Sea Patrol: articles

Mission bids sad farewell to Sea Patrol

TONIGHT the final season of Sea Patrol opens with a dedication to Mission Beach and its residents, thanking them for being "their home".

Sea Patrol was filmed in the north Queensland coastal town for two months out of each of the past five years, a tenure that was book-ended by cyclones Larry in March 2006 and Yasi 11 weeks ago.

Producers Hal and Di McElroy and cast members Lisa McCune (pictured), Ian Stenlake and Kristian Schmid were in town for a "thank-you" screening and free sausage sizzle last week.

It was the first time they'd been back since Yasi hit and they were shocked by the devastation.

"Everyone told us that in the first few days it was just brown; it looked like a bushfire had gone through," Di says.

"Part of it will never recover," Hal adds. "It will never be the Mission Beach we remember. It will survive and prosper but it will be different."

But chatting to some of the 400 or so locals who attended the outdoor screening, many were of the opinion the loss of the TV drama would have a similar, if not bigger effect on local spirits and finances.

"Yasi was nothin', we're actually gonna miss Cyclone Lisa (McCune)," said one smitten man, with a conspiratorial nod and half-chuckle that if he told me his name, he'd be "the laughing stock".
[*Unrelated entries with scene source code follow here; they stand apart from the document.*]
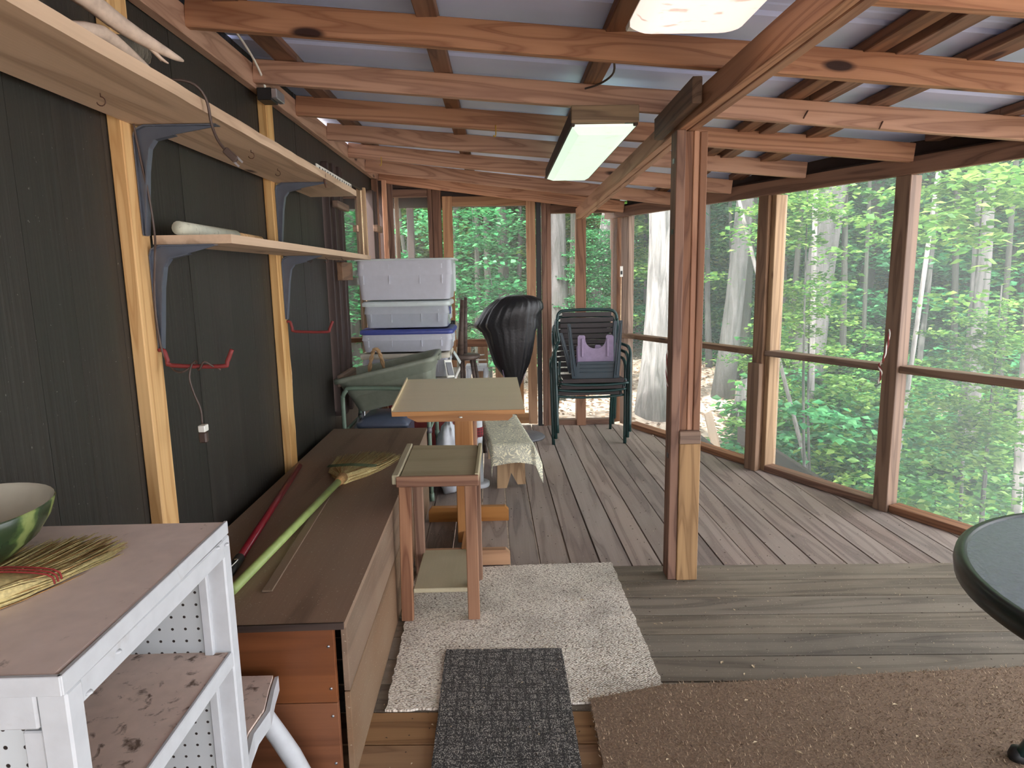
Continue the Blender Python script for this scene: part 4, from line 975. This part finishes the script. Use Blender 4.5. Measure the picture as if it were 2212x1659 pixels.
pf_ = board('frame', (-.350, 4.47, .668), (-.372, 4.50, .785), .075, .010, 'whiteplastic', pf, up=(.8, -.6, 0)); board('picture', (-.346, 4.463, .685), (-.366, 4.49, .77), .055, .004, 'grey', pf_, up=(.8, -.6, 0))
board('loose_lid', (-.29, 4.60, .75), (-.335, 4.60, .83), .10, .006, 'whitelid', pf, up=(1, 0, 0))
# slate drawer unit behind the chest
dg = T('slate_cabinet', 'slate grey plastic drawer box with domed lid standing behind the chest', 'storage box', (-.73, 4.12, 0))
loft('body', [rrect(-.735, 4.14, .150, .17, .02, .002), rrect(-.735, 4.14, .150, .17, .02, .445)], 'greyplastic', dg)
loft('lid', [rrect(-.735, 4.14, .158, .178, .03, .445), rrect(-.735, 4.14, .160, .18, .03, .465), rrect(-.735, 4.14, .12, .14, .03, .500), rrect(-.735, 4.14, .06, .09, .03, .512)], 'greyplastic', dg, smooth=True)
box('drawer_front', -.87, -.60, 3.965, 3.975, .33, .435, 'greyplastic', dg, .002); box('pull', -.79, -.68, 3.958, 3.965, .40, .415, 'black', dg)
# crumpled white bags
def bag(label, c, r_, mat='bagwhite', seed=0):
    bm = bmesh.new(); bmesh.ops.create_icosphere(bm, subdivisions=4, radius=1)
    for v in bm.verts:
        n_ = noise.noise(v.co*2.2+Vector((seed, 0, 0)))*.16+abs(noise.noise(v.co*5+Vector((0, seed, 0))))*.10-abs(noise.noise(Vector((math.atan2(v.co.y, v.co.x)*3.5, v.co.z*.7, seed))))*.22
        v.co *= 1+n_; pinch = 1-.35*max(0, v.co.z)**1.5; v.co.x *= r_[0]*pinch; v.co.y *= r_[1]*pinch; v.co.z *= r_[2]
    zmin = min(v.co.z for v in bm.verts)
    for v in bm.verts: v.co += Vector(c); v.co.z = max(v.co.z, .004)
    me = bpy.data.meshes.new('plastic_bag'); bm.to_mesh(me); bm.free()
    for p in me.polygons: p.use_smooth = True
    O = Vector(c); 
    for v in me.vertices: v.co -= O
    o = link('plastic_bag', me, mat, None, Matrix.Translation(O)); return tag(o, label, 'bag')
bag('crumpled white plastic bag standing under the drafting desk beside the cart leg', (-.345, 4.06, .22), (.10, .12, .24), seed=3)
bag('pale plastic bag slumped low behind the cart leg', (-.37, 4.22, .13), (.09, .10, .14), seed=8)
bag('small white bag between the wall and the slate drawer box', (-.93, 4.20, .22), (.05, .10, .23), seed=5)
wm = T('white_post', 'white wooden post with a red plaid ribbon on a round base behind the stool', 'decorative post', (-.165, 4.16, 0))
lathe('base', [(.0, 0), (.072, 0), (.074, .006), (.074, .026), (.068, .030), (0, .030)], (-.172, 4.18, 0), 'whitewood', wm, 28)
lathe('shaft', [(.036, .03), (.034, .2), (.036, .48), (.036, .62), (0, .62)], (-.172, 4.18, 0), 'whitewood', wm, 20)
lathe('ribbon', [(.0375, .330), (.040, .335), (.040, .385), (.0375, .392)], (-.172, 4.18, 0), 'plaid', wm, 20)
tube('ribbon_tail', [(-.17, 4.142, .34), (-.185, 4.138, .27), (-.165, 4.136, .20)], [.006, .010, .008], 'plaid', wm, 6, 3)
# stick-back bar stool
br = T('bar_stool', 'dark round-seated stool with two upright sticks beside the bins', 'stool', (-.33, 5.0, 0))
lathe('seat', [(0, .715), (.10, .715), (.118, .722), (.122, .738), (.116, .750), (0, .753)], (-.290, 5.10, 0), 'darkwood', br, 24)
for a, b, r1, r2 in (((-.318, 5.06, .75), (-.296, 5.10, 1.165), .026, .015), ((-.290, 5.16, .75), (-.272, 5.16, 1.18), .021, .013)): tube('back_stick', [a, b], [r1, r2], 'darkwood', br, 10)
for dx, dy in ((.05, -.05), (.07, .04), (-.05, -.05), (-.04, .06)):
    tube('leg', [(-.275+dx*.8, 5.10+dy, .718), (-.26+dx*1.5+.04, 5.10+dy*2.2, 0)], [.013, .016], 'darkwood', br, 9)
# ornate white stand
os_ = T('plant_stand', 'small white carved stand with a two-bar rack on top, near the door', 'stand', (-.2, 5.45, 0))
box('top', -.30, -.125, 5.38, 5.54, .600, .622, 'whitewood', os_, .004); box('apron', -.29, -.135, 5.39, 5.53, .575, .600, 'whitewood', os_, .004)
for x in (-.285, -.145):
    for y_ in (5.40, 5.52): tube('leg', [(x, y_, .60), (x+.008, y_, .55), (x-.010, y_, .42), (x+.004, y_, .2), (x, y_, 0)], [.018, .022, .014, .010, .012], 'whitewood', os_, 9, 3)
for z in (.665, .705): tube('bar', [(-.30 if z < .68 else -.25, 5.42, z), (-.13 if z < .68 else -.145, 5.42, z)], .006, 'whiteplastic', os_, 8)
tube('upright', [(-.20, 5.42, .622), (-.20, 5.42, .715)], .006, 'whiteplastic', os_, 8)
# fan shrouded in black bag
fb = T('covered_fan', 'standing fan shrouded in a shiny black plastic bag in front of the screen door', 'covered fan', (.06, 5.40, 0))
lathe('base', [(0, 0), (.20, 0), (.205, .010), (.19, .022), (.05, .040), (0, .045)], (.14, 5.45, 0), 'grey', fb, 32)
tube('pole', [(.10, 5.40, .03), (.08, 5.37, .62)], .016, 'blackmetal', fb, 10)
secs = [(.40, .105, .022, .020), (.47, .100, .045, .035), (.55, .085, .088, .05), (.64, .072, .138, .068), (.74, .066, .168, .085), (.83, .062, .192, .095), (.895, .060, .205, .095), (.945, .050, .235, .10), (.985, .055, .228, .105), (1.03, .068, .222, .11), (1.08, .085, .205, .11), (1.12, .105, .182, .10), (1.155, .115, .150, .085), (1.178, .115, .095, .06), (1.188, .112, .03, .02)]
rg = []; NB = 72
for (z, cx, hw, hd) in secs:
    ring = []
    for k in range(NB):
        a = 2*math.pi*k/NB; f_ = 1+.06*noise.noise(Vector((a*4.5 if a < math.pi else (2*math.pi-a)*4.5, z*1.2, 4)))+.025*math.sin(a*23+z*5)+.07*noise.noise(Vector((math.cos(a)*2.4, math.sin(a)*2.4, z*4)))
        x = cx+hw*math.cos(a)*f_; y_ = 5.33+hd*math.sin(a)*f_; zz = z
        if math.cos(a) < -.75 and .88 < z < 1.0: x -= .035*(-math.cos(a)-.75)*4*(1-abs(z-.94)*14 if abs(z-.94) < .07 else 0)
        if math.cos(a) > .7 and z > 1.06: x += .045*(math.cos(a)-.7)*3; zz -= .0
        ring.append(Vector((x, y_, zz)))
    rg.append(ring)
loft('bag', rg, 'blackbag', fb, smooth=True)
tube('drawstring', [(.00, 5.26, .60), (.012, 5.25, .54), (.03, 5.26, .50)], .002, 'purple', fb, 5); tube('drawstring', [(.185, 5.26, .58), (.165, 5.25, .53), (.15, 5.26, .49)], .002, 'purple', fb, 5)

# ============================================================ STACKED PATIO CHAIRS
def patio_chair(dx, dy, dz, label):
    c = T('patio_chair', label, 'chair', (.68+dx, 5.35+dy, dz), 'stacked green patio chairs'); o = Vector((dx, dy, dz))
    for s_ in (-1, 1):
        X = .68+s_*.285; Xb = .68+s_*.262
        P_ = [(X, 5.17, 0), (X+s_*.006, 5.20, .35), (X+s_*.010, 5.22, .56), (X+s_*.012, 5.24, .625), (X+s_*.006, 5.29, .660), (X, 5.36, .665), (X-s_*.03, 5.50, .672), (X-s_*.045, 5.545, .70), (Xb-s_*.01, 5.56, .78), (Xb-s_*.012, 5.585, .86)]
        tube('arm_frame', [Vector(p)+o for p in P_], .0135, 'green', c, 10, 4)
        tube('rear_leg', [Vector(p)+o for p in ((Xb-s_*.025, 5.50, .40), (Xb-s_*.02, 5.60, .2), (Xb-s_*.01, 5.68, 0))], .0125, 'green', c, 10, 3)
        tube('seat_rail', [Vector(p)+o for p in ((Xb-s_*.01, 5.19, .415), (Xb-s_*.02, 5.50, .40), (Xb-s_*.03, 5.56, .52))], .011, 'green', c, 8, 3)
        lathe('bolt_cap', [(0, -.008), (.014, -.006), (.014, .006), (0, .008)], Vector((X-s_*.035, 5.185, .405))+o, 'strap', c, 10)
    hoop = [(.43, 5.585, .86), (.436, 5.60, .90), (.455, 5.605, .925), (.50, 5.61, .938), (.68, 5.615, .943), (.86, 5.61, .938), (.905, 5.605, .925), (.924, 5.60, .90), (.93, 5.585, .86)]
    tube('back_hoop', [Vector(p)+o for p in hoop], .0135, 'green', c, 10, 4)
    tube('cross_bar', [Vector(p)+o for p in ((.405, 5.185, .392), (.55, 5.18, .378), (.81, 5.18, .378), (.955, 5.185, .392))], .010, 'green', c, 8, 3)
    for k_ in range(9):
        z = .905-k_*.045; yy_ = 5.60-(.905-z)*.13
        if z > .86: hw = .205
        else: hw = .222
        board('back_strap', Vector((.68-hw, yy_, z))+o, Vector((.68+hw, yy_, z))+o, .036, .005, 'strap', c, up=(0, 1, .1), bev=.001)
    for k_ in range(8):
        y_ = 5.20+k_*.045; board('seat_strap', Vector((.445, y_, .425-k_*.002))+o, Vector((.915, y_, .425-k_*.002))+o, .038, .006, 'strap', c, bev=.001)
    board('front_strap', Vector((.44, 5.178, .412))+o, Vector((.92, 5.178, .412))+o, .034, .006, 'strap', c, up=(0, 1, .2), bev=.001)
    return c
patio_chair(0, 0.02, 0, 'green framed strap chair at the bottom of the stack, standing on the deck')
patio_chair(.018, -.0, .052, 'green framed strap chair in the middle of the stack')
patio_chair(.030, -.02, .104, 'green framed strap chair at the top of the stack, under the plastic table')
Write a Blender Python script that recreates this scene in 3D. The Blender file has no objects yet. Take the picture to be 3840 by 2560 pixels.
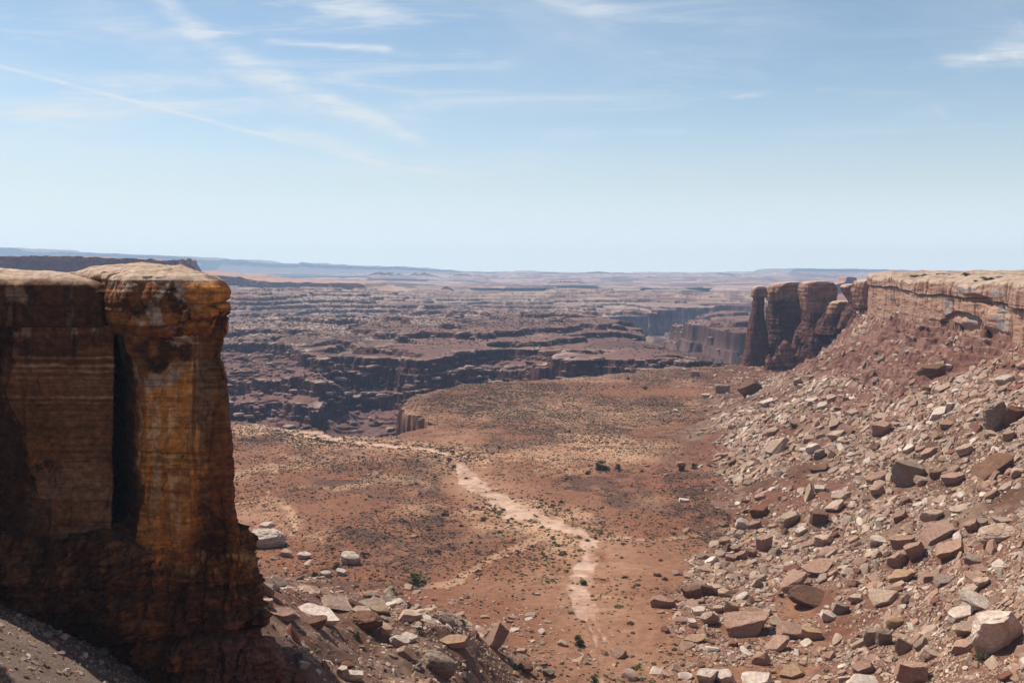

But Alister Pike, who runs the Dunk Island Sport Fishing charter business, was more than happy to go on record.

"Millions they brought in each year," says Pike, who moved to the beach in 1967 as a youngster with his parents, who also still call it home.

"Socially, for the psyche of Mission Beach it's been very good these are good people," he says, cocking a look over at Stenlake and Schmid.

"Look, I don't make friends easily, and I do count Ian as a friend. So for me, it will be sad for them not to come up each year. It was sad for them to come back today and see the place like it is. If they'd seen it in the raw form they would have been absolutely shocked."

McCune remembers what it was like arriving in the area after Cyclone Larry.

"But coming back this time and knowing the area and the people, it has had more impact; you have a connection to the place," she says.

Schmid nods. "Our welcome to Mission Beach was driving through Innisfail in 2006. Houses were off their stumps, roofs were gone," he says. "The attitude of the locals their resilience is pretty amazing."

Stenlake also has been touched by that attitude. "It's stoic," he says. "They're still staring directly into the face of adversity. What's happened to their lives and their careers is quite possibly the most challenging thing they will ever have to face."

But come hell or high water, Hal and Di would love nothing better than to set their next drama series in Mission Beach.

They say they fell in love with the town when scouting for locations and have no intentions of selling their luxury apartment overlooking the township and Dunk Island.

"We absolutely love this town. We would love to shoot something up here," says Di, while Hal adds they intend to have a holding there "for a long time".

"We believe in the district and believe in the location, the destination; we believe in the people," Hal says.

The five years that Sea Patrol was shot in the area proved to them not only that it was logistically possible, but that it is an area "ripe with stories".

"It is so unique," Hal says. "It's a crossroads for so many activities there's such a cross-section of people."

In the interim, the final series, which literally kicks off tonight with a bang, continues to showcase the beauty of the region and the lifestyle it offers.

Surveying the crowds enjoying the episode at Castaways resort, Hal is smiling: "If we can just bring attention back to Mission Beach and remind the world and Australia that it is still alive and kicking and it's a wonderful place that would be a good outcome."